=== PROBLEM REQUIREMENTS ===
Repeat exactly and only the lines from the line containing "Model this scene" through the line containing "make_cars()", both included.

=== DATA FOR PROCESSING ===
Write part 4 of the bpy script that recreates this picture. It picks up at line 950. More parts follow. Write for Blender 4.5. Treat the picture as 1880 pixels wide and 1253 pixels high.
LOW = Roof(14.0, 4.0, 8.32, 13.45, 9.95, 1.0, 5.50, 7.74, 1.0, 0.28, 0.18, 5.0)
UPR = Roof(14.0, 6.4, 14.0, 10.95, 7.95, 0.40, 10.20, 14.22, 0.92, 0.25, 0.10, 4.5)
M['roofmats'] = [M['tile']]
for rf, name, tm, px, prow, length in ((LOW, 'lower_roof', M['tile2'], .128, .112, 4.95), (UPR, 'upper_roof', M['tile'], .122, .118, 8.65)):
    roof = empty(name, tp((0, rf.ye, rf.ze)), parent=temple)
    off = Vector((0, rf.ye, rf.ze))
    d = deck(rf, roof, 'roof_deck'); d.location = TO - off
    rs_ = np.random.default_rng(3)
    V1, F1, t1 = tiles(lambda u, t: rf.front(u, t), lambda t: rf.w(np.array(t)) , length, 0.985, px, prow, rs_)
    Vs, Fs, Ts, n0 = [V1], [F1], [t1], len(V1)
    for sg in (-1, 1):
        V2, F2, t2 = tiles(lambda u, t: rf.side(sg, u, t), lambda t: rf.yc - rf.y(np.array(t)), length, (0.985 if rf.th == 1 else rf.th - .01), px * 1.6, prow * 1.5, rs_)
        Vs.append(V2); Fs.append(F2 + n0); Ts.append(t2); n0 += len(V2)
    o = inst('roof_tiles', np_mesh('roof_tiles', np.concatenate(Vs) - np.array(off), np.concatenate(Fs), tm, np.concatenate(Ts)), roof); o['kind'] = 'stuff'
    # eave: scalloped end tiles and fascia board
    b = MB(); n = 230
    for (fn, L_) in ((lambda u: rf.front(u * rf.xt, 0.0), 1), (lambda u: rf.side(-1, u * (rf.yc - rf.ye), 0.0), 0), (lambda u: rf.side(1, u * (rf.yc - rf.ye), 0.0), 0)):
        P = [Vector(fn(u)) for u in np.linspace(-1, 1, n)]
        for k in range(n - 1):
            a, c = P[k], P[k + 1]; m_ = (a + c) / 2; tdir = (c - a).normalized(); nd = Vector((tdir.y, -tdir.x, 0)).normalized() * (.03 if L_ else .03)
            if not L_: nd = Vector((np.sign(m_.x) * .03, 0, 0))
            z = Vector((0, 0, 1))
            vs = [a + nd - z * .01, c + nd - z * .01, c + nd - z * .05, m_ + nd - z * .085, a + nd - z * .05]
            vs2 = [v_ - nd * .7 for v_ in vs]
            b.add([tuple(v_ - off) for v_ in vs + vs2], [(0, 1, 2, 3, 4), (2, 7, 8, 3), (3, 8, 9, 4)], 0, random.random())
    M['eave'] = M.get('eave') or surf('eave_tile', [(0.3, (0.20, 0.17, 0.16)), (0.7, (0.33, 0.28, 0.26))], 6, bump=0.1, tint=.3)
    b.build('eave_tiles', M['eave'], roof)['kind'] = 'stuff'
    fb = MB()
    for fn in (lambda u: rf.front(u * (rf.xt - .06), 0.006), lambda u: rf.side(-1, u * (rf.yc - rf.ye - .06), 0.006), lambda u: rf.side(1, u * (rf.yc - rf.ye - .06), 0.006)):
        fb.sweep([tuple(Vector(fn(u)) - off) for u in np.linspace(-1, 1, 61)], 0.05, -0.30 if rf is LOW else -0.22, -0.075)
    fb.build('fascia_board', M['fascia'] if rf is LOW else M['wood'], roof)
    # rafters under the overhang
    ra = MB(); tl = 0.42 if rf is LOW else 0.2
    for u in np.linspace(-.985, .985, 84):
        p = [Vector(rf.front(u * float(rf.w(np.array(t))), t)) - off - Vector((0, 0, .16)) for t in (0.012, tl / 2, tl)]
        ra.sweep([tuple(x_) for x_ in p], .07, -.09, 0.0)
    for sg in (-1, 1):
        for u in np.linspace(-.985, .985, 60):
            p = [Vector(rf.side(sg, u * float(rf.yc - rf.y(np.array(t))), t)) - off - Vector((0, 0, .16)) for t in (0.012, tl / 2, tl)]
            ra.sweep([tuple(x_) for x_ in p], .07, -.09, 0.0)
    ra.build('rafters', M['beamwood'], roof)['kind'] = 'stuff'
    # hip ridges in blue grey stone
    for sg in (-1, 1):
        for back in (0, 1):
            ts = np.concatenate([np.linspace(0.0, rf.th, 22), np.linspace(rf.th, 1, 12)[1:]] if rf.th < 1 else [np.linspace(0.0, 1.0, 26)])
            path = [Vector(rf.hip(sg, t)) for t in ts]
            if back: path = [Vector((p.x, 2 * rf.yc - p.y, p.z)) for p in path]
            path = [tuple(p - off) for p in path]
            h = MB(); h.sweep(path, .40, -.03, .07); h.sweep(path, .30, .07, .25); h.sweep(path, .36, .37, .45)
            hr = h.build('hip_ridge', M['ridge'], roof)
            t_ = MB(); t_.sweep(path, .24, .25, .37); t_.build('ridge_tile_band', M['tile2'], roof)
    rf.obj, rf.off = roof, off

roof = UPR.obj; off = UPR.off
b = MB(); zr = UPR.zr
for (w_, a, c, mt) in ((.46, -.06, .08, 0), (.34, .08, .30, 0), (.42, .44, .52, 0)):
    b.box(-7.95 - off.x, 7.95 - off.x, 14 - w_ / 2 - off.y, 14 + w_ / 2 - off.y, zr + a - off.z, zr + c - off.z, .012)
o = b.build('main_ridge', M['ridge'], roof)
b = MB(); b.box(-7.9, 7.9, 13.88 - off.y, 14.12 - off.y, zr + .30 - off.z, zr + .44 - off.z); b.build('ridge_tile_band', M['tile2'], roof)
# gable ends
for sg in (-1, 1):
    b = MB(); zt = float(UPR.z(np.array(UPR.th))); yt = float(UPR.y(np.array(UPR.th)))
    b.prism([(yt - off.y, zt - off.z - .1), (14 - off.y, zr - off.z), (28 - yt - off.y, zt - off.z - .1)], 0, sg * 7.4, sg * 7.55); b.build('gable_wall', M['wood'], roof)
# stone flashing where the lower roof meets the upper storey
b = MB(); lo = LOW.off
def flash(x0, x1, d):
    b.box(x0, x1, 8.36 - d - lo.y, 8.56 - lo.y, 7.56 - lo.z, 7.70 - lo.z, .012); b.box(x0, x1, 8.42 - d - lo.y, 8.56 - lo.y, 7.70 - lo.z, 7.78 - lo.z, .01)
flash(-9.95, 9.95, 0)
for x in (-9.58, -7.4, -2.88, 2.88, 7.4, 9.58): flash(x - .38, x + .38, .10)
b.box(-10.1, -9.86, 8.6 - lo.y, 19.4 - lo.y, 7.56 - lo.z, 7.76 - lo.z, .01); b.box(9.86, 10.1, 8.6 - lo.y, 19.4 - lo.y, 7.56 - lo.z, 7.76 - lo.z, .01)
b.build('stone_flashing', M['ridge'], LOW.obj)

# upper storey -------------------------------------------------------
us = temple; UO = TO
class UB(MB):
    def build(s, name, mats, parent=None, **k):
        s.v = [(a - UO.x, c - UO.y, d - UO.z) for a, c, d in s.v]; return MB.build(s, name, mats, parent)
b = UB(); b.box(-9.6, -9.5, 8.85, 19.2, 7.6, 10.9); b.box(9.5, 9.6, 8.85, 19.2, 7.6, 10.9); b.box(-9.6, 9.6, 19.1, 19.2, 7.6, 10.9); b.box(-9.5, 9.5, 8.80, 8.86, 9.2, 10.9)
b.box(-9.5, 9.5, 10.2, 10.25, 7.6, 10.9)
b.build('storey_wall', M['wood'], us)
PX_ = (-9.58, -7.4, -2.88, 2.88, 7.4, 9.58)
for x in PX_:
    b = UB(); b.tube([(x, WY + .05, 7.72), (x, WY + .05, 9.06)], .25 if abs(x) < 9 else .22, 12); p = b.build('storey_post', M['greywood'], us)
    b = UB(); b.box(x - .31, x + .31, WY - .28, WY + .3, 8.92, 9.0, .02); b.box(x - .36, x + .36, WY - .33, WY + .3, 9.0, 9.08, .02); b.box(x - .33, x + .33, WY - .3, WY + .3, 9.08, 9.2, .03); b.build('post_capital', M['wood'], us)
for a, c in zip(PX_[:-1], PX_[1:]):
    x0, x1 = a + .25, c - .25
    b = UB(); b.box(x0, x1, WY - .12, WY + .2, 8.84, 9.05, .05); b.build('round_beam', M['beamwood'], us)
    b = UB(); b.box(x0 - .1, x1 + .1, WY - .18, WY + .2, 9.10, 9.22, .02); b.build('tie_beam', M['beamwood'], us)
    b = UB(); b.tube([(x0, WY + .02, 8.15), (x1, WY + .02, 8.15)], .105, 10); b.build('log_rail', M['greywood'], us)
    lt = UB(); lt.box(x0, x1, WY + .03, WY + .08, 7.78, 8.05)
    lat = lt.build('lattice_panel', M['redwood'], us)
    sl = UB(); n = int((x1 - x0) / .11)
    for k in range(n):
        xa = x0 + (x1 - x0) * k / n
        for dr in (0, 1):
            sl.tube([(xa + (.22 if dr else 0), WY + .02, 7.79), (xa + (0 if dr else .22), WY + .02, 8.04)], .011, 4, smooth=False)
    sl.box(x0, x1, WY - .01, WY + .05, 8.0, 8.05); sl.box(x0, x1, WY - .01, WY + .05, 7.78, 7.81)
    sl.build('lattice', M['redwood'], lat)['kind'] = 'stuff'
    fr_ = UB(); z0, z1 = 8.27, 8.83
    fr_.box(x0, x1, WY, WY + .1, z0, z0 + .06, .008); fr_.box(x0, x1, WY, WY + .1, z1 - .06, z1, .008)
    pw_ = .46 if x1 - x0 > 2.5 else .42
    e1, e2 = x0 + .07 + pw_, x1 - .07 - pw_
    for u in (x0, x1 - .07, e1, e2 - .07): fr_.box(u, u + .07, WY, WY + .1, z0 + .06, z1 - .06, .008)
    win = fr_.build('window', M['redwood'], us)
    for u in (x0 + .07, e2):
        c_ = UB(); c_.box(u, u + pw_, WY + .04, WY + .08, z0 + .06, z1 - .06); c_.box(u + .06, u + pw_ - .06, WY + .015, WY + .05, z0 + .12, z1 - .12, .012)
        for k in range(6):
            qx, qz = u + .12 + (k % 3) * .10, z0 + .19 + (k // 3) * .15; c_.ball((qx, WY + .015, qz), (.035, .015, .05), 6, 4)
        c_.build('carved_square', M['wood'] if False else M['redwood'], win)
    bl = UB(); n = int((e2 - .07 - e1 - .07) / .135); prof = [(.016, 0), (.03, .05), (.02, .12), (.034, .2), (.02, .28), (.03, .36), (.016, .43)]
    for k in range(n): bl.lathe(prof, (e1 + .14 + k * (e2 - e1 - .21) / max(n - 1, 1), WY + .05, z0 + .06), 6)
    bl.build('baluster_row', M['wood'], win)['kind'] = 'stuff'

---

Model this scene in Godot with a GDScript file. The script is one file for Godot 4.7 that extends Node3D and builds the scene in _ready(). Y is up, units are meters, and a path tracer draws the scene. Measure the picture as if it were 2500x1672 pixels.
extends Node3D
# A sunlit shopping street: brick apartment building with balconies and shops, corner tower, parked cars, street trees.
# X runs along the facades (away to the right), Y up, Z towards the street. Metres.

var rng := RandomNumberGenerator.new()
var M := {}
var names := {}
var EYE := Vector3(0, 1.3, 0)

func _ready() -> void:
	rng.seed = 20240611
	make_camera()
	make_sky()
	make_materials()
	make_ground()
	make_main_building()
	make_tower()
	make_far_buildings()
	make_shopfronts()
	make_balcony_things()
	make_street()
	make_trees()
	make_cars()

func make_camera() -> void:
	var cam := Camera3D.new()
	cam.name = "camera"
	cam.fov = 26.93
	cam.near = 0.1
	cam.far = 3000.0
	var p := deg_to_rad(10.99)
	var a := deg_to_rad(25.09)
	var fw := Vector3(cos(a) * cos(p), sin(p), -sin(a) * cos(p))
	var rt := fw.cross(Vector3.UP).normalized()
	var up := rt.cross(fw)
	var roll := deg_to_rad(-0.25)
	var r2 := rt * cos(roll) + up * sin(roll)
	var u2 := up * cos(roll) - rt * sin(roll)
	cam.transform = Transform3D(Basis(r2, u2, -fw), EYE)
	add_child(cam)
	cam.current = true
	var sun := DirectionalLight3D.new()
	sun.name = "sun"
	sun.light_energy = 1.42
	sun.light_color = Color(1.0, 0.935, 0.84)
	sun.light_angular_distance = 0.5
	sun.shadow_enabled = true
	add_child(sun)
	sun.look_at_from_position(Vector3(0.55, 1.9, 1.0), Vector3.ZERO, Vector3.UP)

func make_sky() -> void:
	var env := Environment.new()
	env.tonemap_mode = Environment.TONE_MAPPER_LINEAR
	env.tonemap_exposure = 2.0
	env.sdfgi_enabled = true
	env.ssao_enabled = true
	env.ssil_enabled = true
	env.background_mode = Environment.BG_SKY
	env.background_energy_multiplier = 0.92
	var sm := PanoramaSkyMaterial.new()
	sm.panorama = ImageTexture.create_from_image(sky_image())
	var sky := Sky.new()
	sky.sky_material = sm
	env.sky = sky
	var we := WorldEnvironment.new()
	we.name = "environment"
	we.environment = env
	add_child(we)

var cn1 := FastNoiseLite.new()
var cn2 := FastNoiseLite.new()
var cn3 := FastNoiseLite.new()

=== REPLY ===
Model this scene in Godot with a GDScript file. The script is one file for Godot 4.7 that extends Node3D and builds the scene in _ready(). Y is up, units are meters, and a path tracer draws the scene. Measure the picture as if it were 2500x1672 pixels.
extends Node3D
# A sunlit shopping street: brick apartment building with balconies and shops, corner tower, parked cars, street trees.
# X runs along the facades (away to the right), Y up, Z towards the street. Metres.

var rng := RandomNumberGenerator.new()
var M := {}
var names := {}
var EYE := Vector3(0, 1.3, 0)

func _ready() -> void:
	rng.seed = 20240611
	make_camera()
	make_sky()
	make_materials()
	make_ground()
	make_main_building()
	make_tower()
	make_far_buildings()
	make_shopfronts()
	make_balcony_things()
	make_street()
	make_trees()
	make_cars()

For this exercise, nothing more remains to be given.